Write out the records beneath this line exactly as they appear, minus any images.

• **MATERIAL**
——————

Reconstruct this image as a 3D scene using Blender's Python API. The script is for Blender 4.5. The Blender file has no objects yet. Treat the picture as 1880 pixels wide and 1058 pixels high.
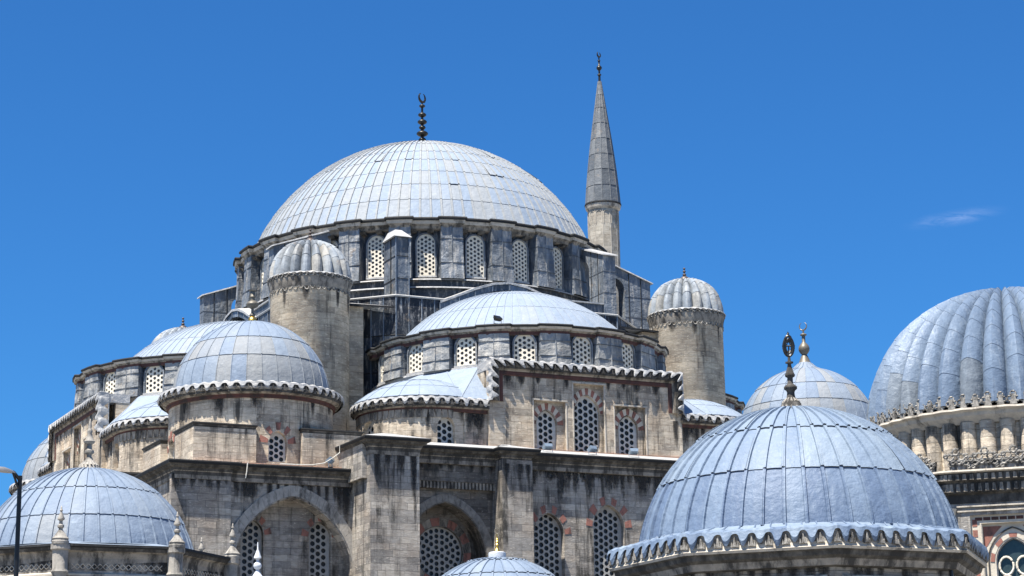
import bpy, bmesh, math, random
from mathutils import Vector, Matrix
from mathutils.geometry import delaunay_2d_cdt
random.seed(7)
PI = math.pi
R_ = math.radians
scene = bpy.context.scene
COL = scene.collection

# ------------------------------------------------------------------ camera
YAW, PITCH, ROLL, FPX = -0.4500, 0.2362, -0.0171, 3885.85
fw = Vector((math.sin(-YAW) * math.cos(PITCH), math.cos(YAW) * math.cos(PITCH), math.sin(PITCH)))
rt = Vector((math.cos(YAW), math.sin(YAW), 0))
up = rt.cross(fw)
r2 = rt * math.cos(ROLL) + up * math.sin(ROLL)
u2 = -rt * math.sin(ROLL) + up * math.cos(ROLL)
cam = bpy.data.objects.new('camera', bpy.data.cameras.new('camera'))
COL.objects.link(cam)
cam.matrix_world = Matrix(((r2.x, u2.x, -fw.x, -51.5292), (r2.y, u2.y, -fw.y, -119.5484), (r2.z, u2.z, -fw.z, 0), (0, 0, 0, 1)))
cam.data.sensor_width = 36.0
cam.data.lens = 36.0 * FPX / 1880.0
cam.data.clip_start = 0.5
cam.data.clip_end = 60000
scene.camera = cam
GROUND = -1.7

# ------------------------------------------------------------------ sky, sun, exposure
SUN = Vector((-1.20, -0.60, 3.22)).normalized()
SKY_STRENGTH, SKY_TINT, SUN_STRENGTH, EXPOSURE = 0.05, (0.247, 0.714, 1.222, 1), 5.0, 1.25
world = bpy.data.worlds.new('World')
scene.world = world
world.use_nodes = True
wn = world.node_tree
bg = wn.nodes['Background']
sky = wn.nodes.new('ShaderNodeTexSky')
sky.sky_type = 'NISHITA'
sky.sun_disc = False
sky.sun_elevation = math.asin(SUN.z)
sky.sun_rotation = math.atan2(SUN.x, SUN.y)
sky.altitude = 50
sky.air_density = 1.0
sky.dust_density = 0.4
sky.ozone_density = 2.5
tint = wn.nodes.new('ShaderNodeMix')
tint.data_type = 'RGBA'
tint.blend_type = 'MULTIPLY'
tint.inputs[0].default_value = 1.0
tint.inputs[7].default_value = SKY_TINT
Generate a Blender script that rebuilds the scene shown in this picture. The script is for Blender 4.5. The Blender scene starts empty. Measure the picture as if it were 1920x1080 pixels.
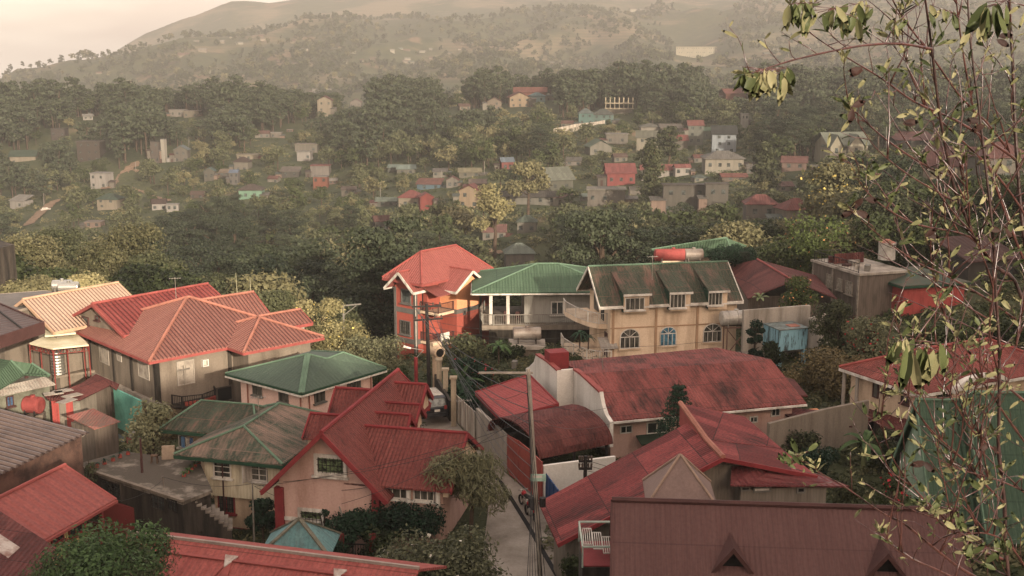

——————

• **FULL OUTPUT**
Reconstruct this image as a 3D scene using Blender's Python API. The script is for Blender 4.5. The Blender file has no objects yet. Treat the picture as 1880 pixels wide and 1058 pixels high.
import bpy, bmesh, math, random
from mathutils import Vector, Matrix
from mathutils.geometry import delaunay_2d_cdt
random.seed(7)
PI = math.pi
R_ = math.radians
scene = bpy.context.scene
COL = scene.collection

# ------------------------------------------------------------------ camera
YAW, PITCH, ROLL, FPX = -0.4500, 0.2362, -0.0171, 3885.85
fw = Vector((math.sin(-YAW) * math.cos(PITCH), math.cos(YAW) * math.cos(PITCH), math.sin(PITCH)))
rt = Vector((math.cos(YAW), math.sin(YAW), 0))
up = rt.cross(fw)
r2 = rt * math.cos(ROLL) + up * math.sin(ROLL)
u2 = -rt * math.sin(ROLL) + up * math.cos(ROLL)
cam = bpy.data.objects.new('camera', bpy.data.cameras.new('camera'))
COL.objects.link(cam)
cam.matrix_world = Matrix(((r2.x, u2.x, -fw.x, -51.5292), (r2.y, u2.y, -fw.y, -119.5484), (r2.z, u2.z, -fw.z, 0), (0, 0, 0, 1)))
cam.data.sensor_width = 36.0
cam.data.lens = 36.0 * FPX / 1880.0
cam.data.clip_start = 0.5
cam.data.clip_end = 60000
scene.camera = cam
GROUND = -1.7

# ------------------------------------------------------------------ sky, sun, exposure
SUN = Vector((-1.20, -0.60, 3.22)).normalized()
SKY_STRENGTH, SKY_TINT, SUN_STRENGTH, EXPOSURE = 0.05, (0.247, 0.714, 1.222, 1), 5.0, 1.25
world = bpy.data.worlds.new('World')
scene.world = world
world.use_nodes = True
wn = world.node_tree
bg = wn.nodes['Background']
sky = wn.nodes.new('ShaderNodeTexSky')
sky.sky_type = 'NISHITA'
sky.sun_disc = False
sky.sun_elevation = math.asin(SUN.z)
sky.sun_rotation = math.atan2(SUN.x, SUN.y)
sky.altitude = 50
sky.air_density = 1.0
sky.dust_density = 0.4
sky.ozone_density = 2.5
tint = wn.nodes.new('ShaderNodeMix')
tint.data_type = 'RGBA'
tint.blend_type = 'MULTIPLY'
tint.inputs[0].default_value = 1.0
tint.inputs[7].default_value = SKY_TINT
Generate a Blender script that rebuilds the scene shown in this picture. The script is for Blender 4.5. The Blender scene starts empty. Measure the picture as if it were 1920x1080 pixels.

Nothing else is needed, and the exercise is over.